Business transparency is a frequent topic of debate. Some companies prefer to keep their information close, while others prefer everything out in the open. But for accounts receivable (A/R), a transparent approach is critical to creating trust in financial relationships.

Transparency creates ease of understanding

Taking a transparent approach to A/R makes the entire process more intuitive. Buyers, sellers, and creditors all understand their own — and each other’s — place in the process. When someone is uncertain of some aspect, they should know where to find the information they need. Maintaining a transparent A/R process allows for fewer misdirected questions, misunderstandings, and avoidable problems.

Transparency creates trust

It’s a well-known fact: People don’t trust what they don’t understand. When the A/R process is obscured or unclear, it creates inherent distrust between participants. Trust is the foundation of a strong business relationship, so trustworthy systems are inherently valuable.

When working with systems they trust, people are more forgiving of delays or errors.

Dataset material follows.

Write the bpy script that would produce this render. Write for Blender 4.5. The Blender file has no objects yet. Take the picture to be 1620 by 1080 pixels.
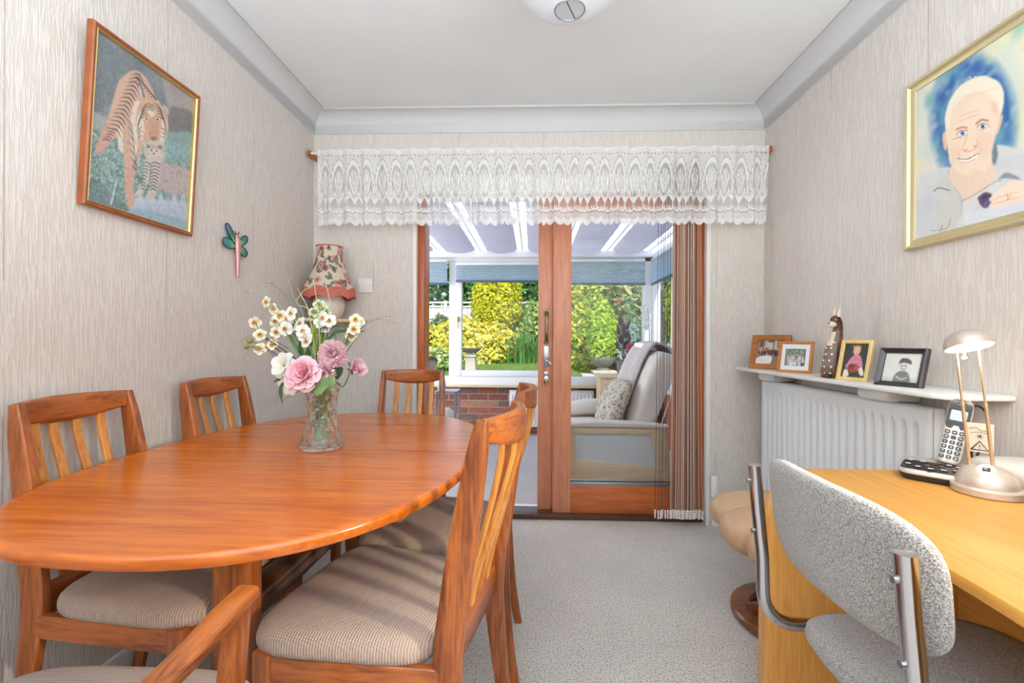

Transparency ensures data is always conveyed to the appropriate people and places, without unnecessary delays. When things go wrong, a transparent A/R system earns more latitude than an ambiguous one.

Taking a transparent approach

Talking about being more transparent with A/R is one thing, but many struggle with implementation. Keep these considerations in mind when adopting a transparent approach:

  • Provide detailed invoices and receipts. The goal is to make information clear and available. The best first step to doing so is to ensure invoices are detailed and accurate.
  • Keep partners informed on the status of their transaction/credit. Just having the information available is a good start, but actively updating partners on information is better. Offering information is the best way to ensure it reaches those who need it.
  • Aim for a “healthy flow of information.” Encourage appropriate, open communication among every individual involved in A/R processes. Active information sharing throughout the A/R process keeps everyone well informed and on the same page.
  • Resist the urge to conceal mistakes. Everyone makes them. Most errors are small and easily fixable when caught early. But concealing even small mistakes can have ripple effects down the line, and even if it doesn’t, owning up to mistakes builds trust and earns your company a reputation for honesty.

Transparency may feel counterintuitive at first. Keeping all your cards close to the vest is intrinsic to a world of trade secrets, but A/R is not the place for obscurity. A transparent approach to A/R makes for a smoother, more trustworthy process for everyone involved.